┌─ TASK MATERIAL
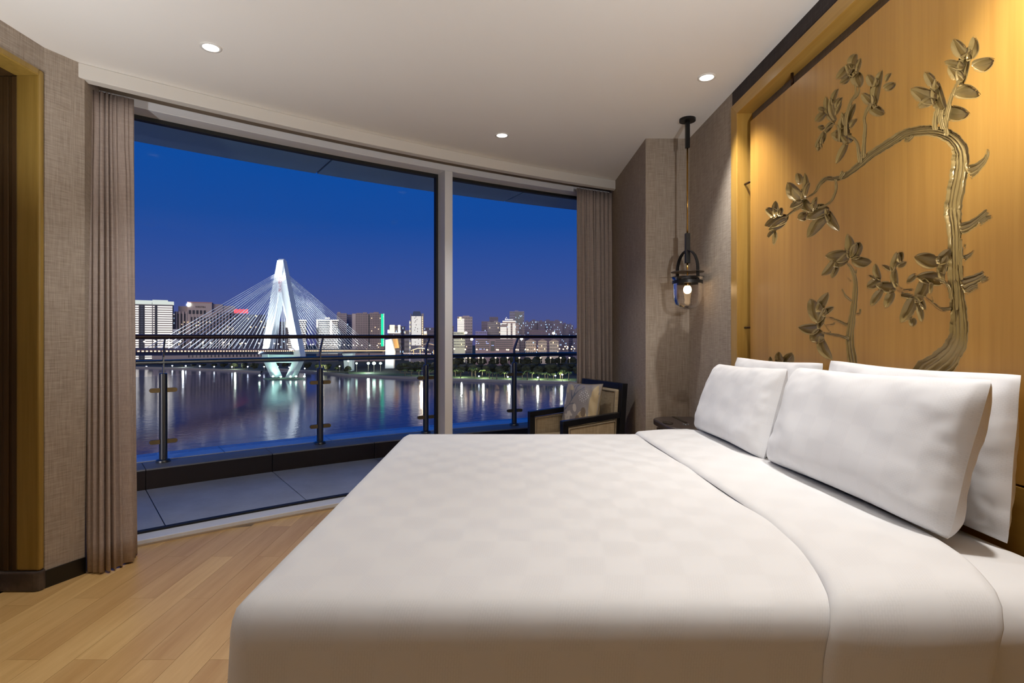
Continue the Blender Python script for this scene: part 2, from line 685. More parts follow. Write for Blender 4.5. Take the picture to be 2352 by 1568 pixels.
# ------------------------------------------------------------------ curtains
def curtain(name, top, bot, folds, amp, z0, z1, label, seed):
    rnd = random.Random(seed)
    ph = [rnd.uniform(-.9, .9) for _ in range(folds + 2)]
    N = folds * 10
    rows = []
    T, B = catmull(top, 10), catmull(bot, 10)

    def at_s(P, s):
        x = s * (len(P) - 1)
        i = min(int(x), len(P) - 2)
        f = x - i
        return Vector((P[i][0] * (1 - f) + P[i + 1][0] * f, P[i][1] * (1 - f) + P[i + 1][1] * f))
    for q in range(19):
        tz = q / 18
        row = []
        for i in range(N + 1):
            s = i / N
            g = tz ** 1.3
            sm = s + (ph[int(s * folds)] * .35 / folds) * sin(pi * ((s * folds) % 1)) * (0.6 + .4 * tz)
            p = at_s(T, sm) * (1 - g) + at_s(B, sm) * g
            dv = (at_s(B, min(1, sm + .01)) - at_s(B, max(0, sm - .01)))
            if dv.length < 1e-6: dv = Vector((1, 0))
            dv.normalize()
            nrm = Vector((dv.y, -dv.x))
            k = (s * folds) % 1
            wv = sin(2 * pi * k) + .25 * sin(4 * pi * k + 2 * ph[int(s * folds) + 1])
            am = amp * (0.62 + .5 * tz) * (1 + .35 * ph[int(s * folds)])
            if tz < .12: am *= .75
            p = p + nrm * (am * wv)
            zz = z1 + (z0 - z1) * tz + (0.006 * sin(2 * pi * k + 1) if q == 18 else 0)
            row.append((p.x, p.y, zz))
        rows.append(row)
    mb = MB()
    mb.grid(rows)
    o = mb.build(name, M_curtain, smooth=True)
    md = o.modifiers.new('cloth', 'SOLIDIFY')
    md.thickness = .003
    tag(o, label, 'curtain', 'window curtains')
    return o


def plan(R, px):
    q = pol(R, on_R(px, R))
    return (q.x, q.y)


curtain('curtain', [plan(15.13, 196), plan(15.13, 235), plan(15.13, 270), plan(15.13, 308)],
        [(-2.11, 2.79), (-2.035, 2.765), (-1.985, 2.85), (-2.03, 3.01)], 10, .019, .006, 2.505,
        'taupe pleated curtain drawn aside next to the door wall', 3)
curtain('curtain', [plan(15.13, 1325), plan(15.13, 1360), plan(15.13, 1414)],
        [plan(15.13, 1325), plan(15.12, 1365), plan(15.13, 1413)], 13, .016, .006, 2.505,
        'taupe pleated curtain hanging behind the armchair', 8)

# ------------------------------------------------------------------ downlights
dl0 = None
labels = {0: 'round recessed downlight above the left pane, nearest the left curtain', 1: 'round recessed downlight near the window mullion, lowest in the photo',
          2: 'round recessed downlight near the pendant lamp and the wall panel'}
for i, (x, y) in enumerate(DOWNLIGHTS[:3]):
    r = empty('downlight', (x, y, CEIL), labels[i], 'ceiling light', 'recessed ceiling downlights')
    t = MB()
    t.lathe([(.047, 0), (.047, -.004), (.037, -.005), (.034, -.001), (.034, 0)], (0, 0, 0), 28)
    local(t.build('trim_ring', simple('white_trim', (235, 233, 228), .5), r, smooth=True))
    e = MB()
    e.lathe([(.0355, -.0032), (.012, -.0042), (.0005, -.0044)], (0, 0, 0), 28, False)
    local(e.build('lens', emit('downlight_lens', (255, 248, 236), 9.0), r, smooth=True))

# ------------------------------------------------------------------ carved headboard panel
panel = empty('carved_wall_panel', (1.335, 1.966, 0), 'gold framed wooden headboard panel carved with flowering magnolia tree', 'wall panel')
FX = XW - .008
Yf, Yn = 3.079, .85
Zt = 2.496
wd, ht = .079, .065


def frame_piece(pts8, mat):
    f = MB()
    f.hexa(pts8)
    f.build('frame_rail', mat, panel, bevel=.002)


xb = 1.395
frame_piece([(FX, Yf - wd, 0), (xb, Yf - wd, 0), (xb, Yf, 0), (FX, Yf, 0), (FX, Yf - wd, Zt - ht), (xb, Yf - wd, Zt - ht), (xb, Yf, Zt), (FX, Yf, Zt)], M_goldwood)
frame_piece([(FX, Yn, 0), (xb, Yn, 0), (xb, Yn + wd, 0), (FX, Yn + wd, 0), (FX, Yn, Zt), (xb, Yn, Zt), (xb, Yn + wd, Zt - ht), (FX, Yn + wd, Zt - ht)], M_goldwood)
f = MB()
f.hexa([(FX, Yn + wd, Zt - ht), (xb, Yn + wd, Zt - ht), (xb, Yf - wd, Zt - ht), (FX, Yf - wd, Zt - ht), (FX, Yn, Zt), (xb, Yn, Zt), (xb, Yf, Zt), (FX, Yf, Zt)])
f.build('frame_rail', M_goldwood_y, panel, bevel=.002)
f = MB()
f.box(1.376, 1.394, Yn + wd, Yf - wd, 0, Zt - ht)
f.build('backing_cloth', M_backing, panel)
XP = 1.335
ZT, ZB = 2.36, .818
s = MB()
s.box(XP, XP + .024, .985, 2.935, .0, ZB - .006)
s.build('lower_board', M_goldwood_y, panel, bevel=.002)
for (px, p0, p1) in ((1803, 168, 212),):
    pn = MB()
    q0, q1 = on_x(px, p0, 1.318), on_x(px, p1, 1.318)
    pn.tube([(1.352, q0.y, Zt - ht + .002), (1.352, q0.y, ZT - .002)], .0065, 10)
    pn.build('hanging_pin', M_pin, panel, smooth=True)
pn = MB()
pn.tube([(1.352, 1.2, Zt - ht + .002), (1.352, 1.2, ZT - .002)], .0065, 10)
pn.build('hanging_pin', M_pin, panel, smooth=True)
for py in (418, 752):
    z = on_x(1714, py, 1.322).z
    pn = MB()
    pn.tube([(1.335, Yf - wd + .001, z), (1.345, 2.934, z)], .006, 10)
    pn.build('hanging_pin', M_pin, panel, smooth=True)


def A(x, y): return (1680 + x / 3.5, 40 + y / 3.5)
def B(x, y): return (1680 + x / 3.5, 460 + y / 3.5)


def pp(px, py, h):       # a pixel on the panel's face, raised by h
    q = on_x(px, py, XP)
    return (XP - h, q.y, q.z)


# The tree is carved INTO the panel: every limb and leaf is a sunken bed with a thin lip, and the veneer is cut away over it.
CARVE = []


def limb(name, pts, depth, ridges=3, seedv=0.0):
    P = catmull(pts, 8)
    n = len(P)
    rows = []
    for i, (x, y, w_) in enumerate(P):
        a, b_ = P[max(0, i - 1)], P[min(n - 1, i + 1)]
        dx, dy = b_[0] - a[0], b_[1] - a[1]
        d = sqrt(dx * dx + dy * dy) or 1
        w_ = w_ * (1 + .05 * sin(i * .9 + seedv) + .04 * sin(i * 2.3 + seedv * 2))
        if i in (0, n - 1): w_ *= .5
        rows.append((x, y, -dy / d * w_ / 2, dx / d * w_ / 2, w_ / 2, i / (n - 1)))

    def prof(t, sx, i):
        rr = (ridges * pi * .5) * t + .35 * sin(i * .25 + seedv) + i * .03
        return -(.62 - .30 * (1 - t * t) + .26 * cos(2 * rr))
    CARVE.append((name, rows, prof, depth, 17))


def leaf(b0, tip, w_, i, bow=None):
    S = 13
    tx, ty = tip
    bx, by = b0[0] - .12 * (tx - b0[0]), b0[1] - .12 * (ty - b0[1])
    dx, dy = tx - bx, ty - by
    d = sqrt(dx * dx + dy * dy)
    nx, ny = -dy / d, dx / d
    rnd = random.Random(i * 7 + 1)
    bow = rnd.uniform(-.10, .10) if bow is None else bow
    rows = []
    for k in range(S):
        s = k / (S - 1)
        pf = 1.16 * (sin(pi * min(1, s ** .85)) ** .52) if 0 < s < 1 else 0.05
        if s > .9: pf *= .85
        cxp = bx + dx * s + nx * bow * d * sin(pi * s)
        cyp = by + dy * s + ny * bow * d * sin(pi * s)
        rows.append((cxp, cyp, nx * w_ / 2 * pf, ny * w_ / 2 * pf, w_ / 2 * pf, s))
    k0_ = .20 + .12 * rnd.random()

    def prof(t, sx, i):
        return -(1.0 - k0_ * (1 - t * t) * sin(pi * min(1, .1 + .8 * sx)) - .14 * exp(-(t / .10) ** 2))
    CARVE.append(('leaf', rows, prof, .016, 15))


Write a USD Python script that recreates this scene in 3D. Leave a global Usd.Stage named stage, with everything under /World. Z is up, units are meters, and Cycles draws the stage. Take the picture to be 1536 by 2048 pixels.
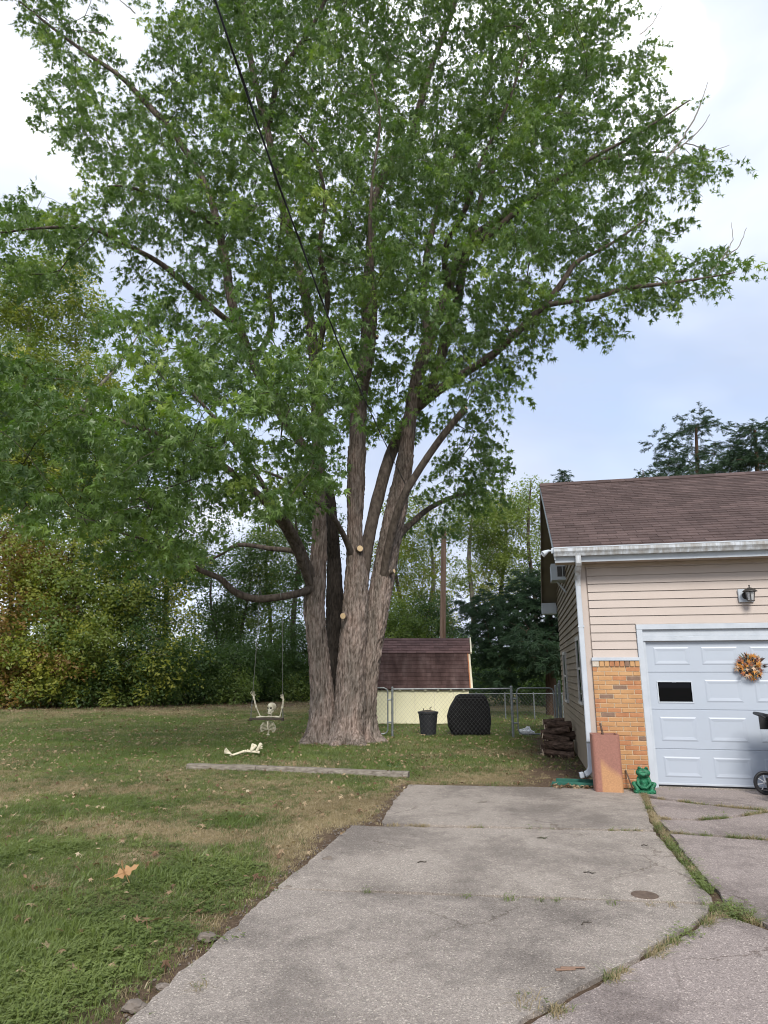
└─
Give solely the number of lines in the data that contain the string "scene".

WRITTEN RESPONSE ::
2